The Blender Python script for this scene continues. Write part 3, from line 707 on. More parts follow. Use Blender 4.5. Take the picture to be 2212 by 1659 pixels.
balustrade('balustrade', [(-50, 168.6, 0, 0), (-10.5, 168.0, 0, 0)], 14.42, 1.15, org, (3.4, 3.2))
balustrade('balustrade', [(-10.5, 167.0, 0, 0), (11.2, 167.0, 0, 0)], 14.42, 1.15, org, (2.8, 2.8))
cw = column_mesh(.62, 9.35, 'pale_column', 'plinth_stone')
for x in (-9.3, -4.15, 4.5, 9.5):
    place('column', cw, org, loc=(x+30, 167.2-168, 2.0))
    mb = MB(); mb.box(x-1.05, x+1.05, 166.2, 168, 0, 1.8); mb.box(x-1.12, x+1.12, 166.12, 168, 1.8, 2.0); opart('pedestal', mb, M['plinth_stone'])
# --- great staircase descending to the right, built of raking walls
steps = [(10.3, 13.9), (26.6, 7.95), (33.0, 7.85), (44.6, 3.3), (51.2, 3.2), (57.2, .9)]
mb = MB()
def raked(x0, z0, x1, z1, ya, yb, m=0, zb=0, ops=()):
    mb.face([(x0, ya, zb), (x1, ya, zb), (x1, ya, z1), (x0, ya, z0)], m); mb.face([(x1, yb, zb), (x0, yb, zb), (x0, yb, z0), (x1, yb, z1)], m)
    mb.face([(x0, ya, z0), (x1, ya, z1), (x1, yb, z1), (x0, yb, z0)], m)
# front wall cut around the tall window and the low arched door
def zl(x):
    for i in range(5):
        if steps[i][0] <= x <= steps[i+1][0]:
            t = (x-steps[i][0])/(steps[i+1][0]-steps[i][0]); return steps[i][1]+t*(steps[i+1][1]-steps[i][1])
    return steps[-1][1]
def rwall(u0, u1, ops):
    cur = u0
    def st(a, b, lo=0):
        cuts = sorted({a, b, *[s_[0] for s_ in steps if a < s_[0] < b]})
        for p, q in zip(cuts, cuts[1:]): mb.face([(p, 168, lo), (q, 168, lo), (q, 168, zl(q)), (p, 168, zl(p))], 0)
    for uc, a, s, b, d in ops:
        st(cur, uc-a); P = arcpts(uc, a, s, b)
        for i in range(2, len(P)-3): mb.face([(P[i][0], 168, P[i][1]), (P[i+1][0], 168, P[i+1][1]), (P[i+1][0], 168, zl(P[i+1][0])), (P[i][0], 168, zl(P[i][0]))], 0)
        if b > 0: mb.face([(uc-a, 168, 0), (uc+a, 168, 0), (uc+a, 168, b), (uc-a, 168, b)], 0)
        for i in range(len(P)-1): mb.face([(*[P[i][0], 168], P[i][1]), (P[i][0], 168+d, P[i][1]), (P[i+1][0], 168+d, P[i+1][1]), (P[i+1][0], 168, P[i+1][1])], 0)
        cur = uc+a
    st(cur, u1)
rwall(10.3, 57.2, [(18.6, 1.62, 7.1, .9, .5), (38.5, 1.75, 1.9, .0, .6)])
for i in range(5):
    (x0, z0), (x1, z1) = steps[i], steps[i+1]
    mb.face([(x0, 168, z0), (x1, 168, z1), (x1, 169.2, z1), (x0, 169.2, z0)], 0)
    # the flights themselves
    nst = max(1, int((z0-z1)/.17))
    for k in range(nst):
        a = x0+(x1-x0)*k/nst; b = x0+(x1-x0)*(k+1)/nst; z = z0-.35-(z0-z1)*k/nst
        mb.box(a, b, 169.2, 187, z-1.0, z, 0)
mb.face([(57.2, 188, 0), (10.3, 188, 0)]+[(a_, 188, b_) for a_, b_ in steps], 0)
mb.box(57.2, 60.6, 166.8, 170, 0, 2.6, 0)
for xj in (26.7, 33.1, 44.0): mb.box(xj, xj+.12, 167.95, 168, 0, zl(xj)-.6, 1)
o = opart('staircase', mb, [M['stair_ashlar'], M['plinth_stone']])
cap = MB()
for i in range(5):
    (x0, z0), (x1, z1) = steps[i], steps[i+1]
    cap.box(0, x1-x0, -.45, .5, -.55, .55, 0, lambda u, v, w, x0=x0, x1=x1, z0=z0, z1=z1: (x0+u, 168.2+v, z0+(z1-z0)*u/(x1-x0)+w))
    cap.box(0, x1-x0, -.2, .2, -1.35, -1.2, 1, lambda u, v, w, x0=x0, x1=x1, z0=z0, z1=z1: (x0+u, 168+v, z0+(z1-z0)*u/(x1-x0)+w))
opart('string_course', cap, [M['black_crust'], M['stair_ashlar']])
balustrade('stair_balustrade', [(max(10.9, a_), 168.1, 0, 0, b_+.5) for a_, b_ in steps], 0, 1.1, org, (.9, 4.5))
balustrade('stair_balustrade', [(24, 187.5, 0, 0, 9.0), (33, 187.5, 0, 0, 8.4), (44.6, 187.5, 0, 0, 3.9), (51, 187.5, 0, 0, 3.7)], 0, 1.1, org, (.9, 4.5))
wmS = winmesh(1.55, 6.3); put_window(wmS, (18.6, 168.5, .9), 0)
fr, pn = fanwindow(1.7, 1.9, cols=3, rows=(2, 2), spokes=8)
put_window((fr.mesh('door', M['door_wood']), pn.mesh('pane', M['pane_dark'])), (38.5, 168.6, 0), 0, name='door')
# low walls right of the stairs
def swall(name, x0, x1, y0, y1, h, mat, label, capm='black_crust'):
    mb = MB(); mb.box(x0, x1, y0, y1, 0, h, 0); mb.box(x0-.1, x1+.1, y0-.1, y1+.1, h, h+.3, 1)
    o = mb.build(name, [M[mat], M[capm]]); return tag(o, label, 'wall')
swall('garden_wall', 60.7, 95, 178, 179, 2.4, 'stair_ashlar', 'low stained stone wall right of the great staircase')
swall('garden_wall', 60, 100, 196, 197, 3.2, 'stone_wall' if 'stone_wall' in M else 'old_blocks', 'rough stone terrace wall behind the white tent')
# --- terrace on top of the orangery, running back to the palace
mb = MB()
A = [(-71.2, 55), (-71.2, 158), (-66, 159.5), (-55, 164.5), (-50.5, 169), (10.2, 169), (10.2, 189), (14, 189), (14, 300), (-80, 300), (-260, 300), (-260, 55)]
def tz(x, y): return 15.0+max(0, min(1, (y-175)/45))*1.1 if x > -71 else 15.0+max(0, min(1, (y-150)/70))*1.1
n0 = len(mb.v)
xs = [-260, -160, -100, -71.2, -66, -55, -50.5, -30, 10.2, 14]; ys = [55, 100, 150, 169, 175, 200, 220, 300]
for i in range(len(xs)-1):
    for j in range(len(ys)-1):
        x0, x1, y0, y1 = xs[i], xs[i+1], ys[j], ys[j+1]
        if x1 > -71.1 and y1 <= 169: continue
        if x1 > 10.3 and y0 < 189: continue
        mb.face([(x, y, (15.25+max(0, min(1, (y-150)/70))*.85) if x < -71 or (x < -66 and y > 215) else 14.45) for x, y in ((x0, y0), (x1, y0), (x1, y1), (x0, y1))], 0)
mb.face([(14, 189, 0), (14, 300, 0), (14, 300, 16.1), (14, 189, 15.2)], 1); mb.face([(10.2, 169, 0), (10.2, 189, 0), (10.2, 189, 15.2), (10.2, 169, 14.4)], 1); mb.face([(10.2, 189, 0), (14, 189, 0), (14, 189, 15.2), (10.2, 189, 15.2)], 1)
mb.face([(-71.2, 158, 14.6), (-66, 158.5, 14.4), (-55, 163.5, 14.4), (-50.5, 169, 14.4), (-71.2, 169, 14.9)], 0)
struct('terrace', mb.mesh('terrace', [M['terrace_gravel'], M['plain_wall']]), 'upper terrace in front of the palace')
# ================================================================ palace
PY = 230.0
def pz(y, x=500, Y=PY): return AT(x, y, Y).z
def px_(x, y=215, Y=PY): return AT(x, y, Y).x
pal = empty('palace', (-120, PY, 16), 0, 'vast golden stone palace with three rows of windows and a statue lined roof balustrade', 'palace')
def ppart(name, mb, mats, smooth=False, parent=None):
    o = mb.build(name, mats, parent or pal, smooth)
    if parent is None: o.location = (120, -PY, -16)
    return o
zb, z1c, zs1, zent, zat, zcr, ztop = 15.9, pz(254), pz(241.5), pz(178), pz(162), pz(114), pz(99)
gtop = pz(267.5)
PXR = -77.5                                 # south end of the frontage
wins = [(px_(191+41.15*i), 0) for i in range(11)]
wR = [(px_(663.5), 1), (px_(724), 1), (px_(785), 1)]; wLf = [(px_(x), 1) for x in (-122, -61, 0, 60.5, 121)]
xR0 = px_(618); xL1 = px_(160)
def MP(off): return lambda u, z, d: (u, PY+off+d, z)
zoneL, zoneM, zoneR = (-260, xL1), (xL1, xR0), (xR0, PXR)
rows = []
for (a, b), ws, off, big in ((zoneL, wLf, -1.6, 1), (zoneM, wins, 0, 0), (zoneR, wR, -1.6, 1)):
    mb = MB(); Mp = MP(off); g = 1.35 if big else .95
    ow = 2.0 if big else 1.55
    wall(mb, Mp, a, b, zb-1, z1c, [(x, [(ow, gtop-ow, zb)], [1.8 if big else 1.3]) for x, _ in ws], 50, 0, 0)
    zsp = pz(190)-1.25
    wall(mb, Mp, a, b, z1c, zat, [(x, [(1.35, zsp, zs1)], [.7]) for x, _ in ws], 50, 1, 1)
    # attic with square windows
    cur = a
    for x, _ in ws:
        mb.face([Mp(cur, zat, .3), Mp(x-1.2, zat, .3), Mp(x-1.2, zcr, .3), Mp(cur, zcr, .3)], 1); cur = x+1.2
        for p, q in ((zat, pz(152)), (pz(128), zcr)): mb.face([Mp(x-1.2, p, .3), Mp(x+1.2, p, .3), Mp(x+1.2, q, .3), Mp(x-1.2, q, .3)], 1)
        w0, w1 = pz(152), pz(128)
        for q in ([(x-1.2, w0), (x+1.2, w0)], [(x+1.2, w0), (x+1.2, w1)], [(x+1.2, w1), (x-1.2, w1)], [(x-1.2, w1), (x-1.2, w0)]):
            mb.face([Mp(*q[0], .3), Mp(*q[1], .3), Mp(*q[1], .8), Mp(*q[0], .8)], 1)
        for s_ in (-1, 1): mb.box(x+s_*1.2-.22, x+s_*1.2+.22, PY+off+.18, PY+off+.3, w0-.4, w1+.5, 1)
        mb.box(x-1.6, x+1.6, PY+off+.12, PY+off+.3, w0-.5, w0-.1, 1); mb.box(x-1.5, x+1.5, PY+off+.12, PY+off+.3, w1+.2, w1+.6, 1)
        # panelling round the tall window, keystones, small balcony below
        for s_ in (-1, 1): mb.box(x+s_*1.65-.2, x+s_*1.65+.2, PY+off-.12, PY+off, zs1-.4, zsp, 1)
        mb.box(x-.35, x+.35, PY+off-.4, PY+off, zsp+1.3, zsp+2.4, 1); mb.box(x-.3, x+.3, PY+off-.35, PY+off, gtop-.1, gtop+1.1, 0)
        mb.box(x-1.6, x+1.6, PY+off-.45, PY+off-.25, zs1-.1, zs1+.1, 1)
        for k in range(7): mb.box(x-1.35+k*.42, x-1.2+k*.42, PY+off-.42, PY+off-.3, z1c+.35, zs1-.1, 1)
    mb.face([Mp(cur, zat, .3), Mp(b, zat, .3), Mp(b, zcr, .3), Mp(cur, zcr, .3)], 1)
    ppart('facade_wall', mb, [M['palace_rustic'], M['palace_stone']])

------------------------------

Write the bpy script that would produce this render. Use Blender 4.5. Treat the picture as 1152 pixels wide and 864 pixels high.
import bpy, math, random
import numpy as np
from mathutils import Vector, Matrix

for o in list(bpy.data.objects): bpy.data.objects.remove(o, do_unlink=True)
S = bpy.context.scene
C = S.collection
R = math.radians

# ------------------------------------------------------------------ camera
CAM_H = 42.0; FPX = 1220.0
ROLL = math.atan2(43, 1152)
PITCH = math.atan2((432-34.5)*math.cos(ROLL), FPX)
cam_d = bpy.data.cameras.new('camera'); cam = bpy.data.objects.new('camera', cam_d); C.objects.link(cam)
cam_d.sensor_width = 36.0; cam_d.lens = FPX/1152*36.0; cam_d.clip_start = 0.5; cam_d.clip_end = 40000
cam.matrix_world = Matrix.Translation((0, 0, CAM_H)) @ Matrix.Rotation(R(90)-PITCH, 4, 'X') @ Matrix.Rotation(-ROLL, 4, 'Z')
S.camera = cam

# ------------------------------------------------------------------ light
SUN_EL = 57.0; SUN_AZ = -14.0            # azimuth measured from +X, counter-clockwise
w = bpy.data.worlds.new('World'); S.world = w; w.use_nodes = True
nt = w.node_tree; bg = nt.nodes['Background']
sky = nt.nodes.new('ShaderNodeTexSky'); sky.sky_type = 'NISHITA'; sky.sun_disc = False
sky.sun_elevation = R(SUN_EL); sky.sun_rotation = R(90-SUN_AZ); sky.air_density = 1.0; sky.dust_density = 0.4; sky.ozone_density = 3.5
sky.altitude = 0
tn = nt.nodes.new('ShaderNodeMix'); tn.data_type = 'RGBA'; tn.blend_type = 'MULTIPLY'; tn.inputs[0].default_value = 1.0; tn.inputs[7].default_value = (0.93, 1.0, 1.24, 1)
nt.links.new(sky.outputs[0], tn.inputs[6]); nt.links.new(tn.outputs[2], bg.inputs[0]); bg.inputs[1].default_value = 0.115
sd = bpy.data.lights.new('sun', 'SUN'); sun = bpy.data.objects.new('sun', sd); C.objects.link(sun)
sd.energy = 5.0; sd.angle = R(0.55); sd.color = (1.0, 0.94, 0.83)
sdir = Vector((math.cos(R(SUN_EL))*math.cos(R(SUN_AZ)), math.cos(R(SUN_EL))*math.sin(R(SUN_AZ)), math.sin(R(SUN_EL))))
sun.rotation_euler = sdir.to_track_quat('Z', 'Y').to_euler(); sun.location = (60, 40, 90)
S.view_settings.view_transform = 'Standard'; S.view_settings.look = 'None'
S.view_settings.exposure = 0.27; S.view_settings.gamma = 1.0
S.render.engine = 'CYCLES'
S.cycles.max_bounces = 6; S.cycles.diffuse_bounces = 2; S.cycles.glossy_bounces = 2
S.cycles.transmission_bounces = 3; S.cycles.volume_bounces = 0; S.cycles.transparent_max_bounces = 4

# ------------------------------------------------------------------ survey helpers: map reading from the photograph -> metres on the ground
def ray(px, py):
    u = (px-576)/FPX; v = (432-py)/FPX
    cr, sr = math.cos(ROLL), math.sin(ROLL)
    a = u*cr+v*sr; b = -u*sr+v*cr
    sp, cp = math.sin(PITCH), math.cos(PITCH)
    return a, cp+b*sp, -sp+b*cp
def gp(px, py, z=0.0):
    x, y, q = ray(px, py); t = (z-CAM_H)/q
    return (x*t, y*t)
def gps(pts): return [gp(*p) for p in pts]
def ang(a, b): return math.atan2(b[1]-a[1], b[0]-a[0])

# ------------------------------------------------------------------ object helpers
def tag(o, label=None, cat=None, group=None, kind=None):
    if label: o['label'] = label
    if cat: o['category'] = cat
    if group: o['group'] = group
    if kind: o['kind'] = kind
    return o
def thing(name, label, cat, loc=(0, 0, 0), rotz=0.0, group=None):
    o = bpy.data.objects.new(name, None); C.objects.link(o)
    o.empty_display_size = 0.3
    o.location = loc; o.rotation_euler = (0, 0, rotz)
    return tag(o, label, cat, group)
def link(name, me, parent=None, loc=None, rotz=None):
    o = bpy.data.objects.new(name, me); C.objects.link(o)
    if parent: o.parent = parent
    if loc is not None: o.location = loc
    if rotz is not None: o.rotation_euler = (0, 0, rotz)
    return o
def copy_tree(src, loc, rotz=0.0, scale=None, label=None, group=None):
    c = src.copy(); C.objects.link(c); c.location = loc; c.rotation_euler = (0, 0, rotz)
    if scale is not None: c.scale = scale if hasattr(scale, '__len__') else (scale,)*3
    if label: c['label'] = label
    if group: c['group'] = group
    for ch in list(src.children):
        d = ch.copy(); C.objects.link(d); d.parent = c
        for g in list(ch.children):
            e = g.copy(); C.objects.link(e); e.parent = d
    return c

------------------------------

## YOUR OBJECTIVE
Copy exactly, and only, the lines from the one containing "Write the bpy" through the one containing "S.camera = cam".

## RESPONSE FOR THIS EXERCISE
Write the bpy script that would produce this render. Use Blender 4.5. Treat the picture as 1152 pixels wide and 864 pixels high.
import bpy, math, random
import numpy as np
from mathutils import Vector, Matrix

for o in list(bpy.data.objects): bpy.data.objects.remove(o, do_unlink=True)
S = bpy.context.scene
C = S.collection
R = math.radians

# ------------------------------------------------------------------ camera
CAM_H = 42.0; FPX = 1220.0
ROLL = math.atan2(43, 1152)
PITCH = math.atan2((432-34.5)*math.cos(ROLL), FPX)
cam_d = bpy.data.cameras.new('camera'); cam = bpy.data.objects.new('camera', cam_d); C.objects.link(cam)
cam_d.sensor_width = 36.0; cam_d.lens = FPX/1152*36.0; cam_d.clip_start = 0.5; cam_d.clip_end = 40000
cam.matrix_world = Matrix.Translation((0, 0, CAM_H)) @ Matrix.Rotation(R(90)-PITCH, 4, 'X') @ Matrix.Rotation(-ROLL, 4, 'Z')
S.camera = cam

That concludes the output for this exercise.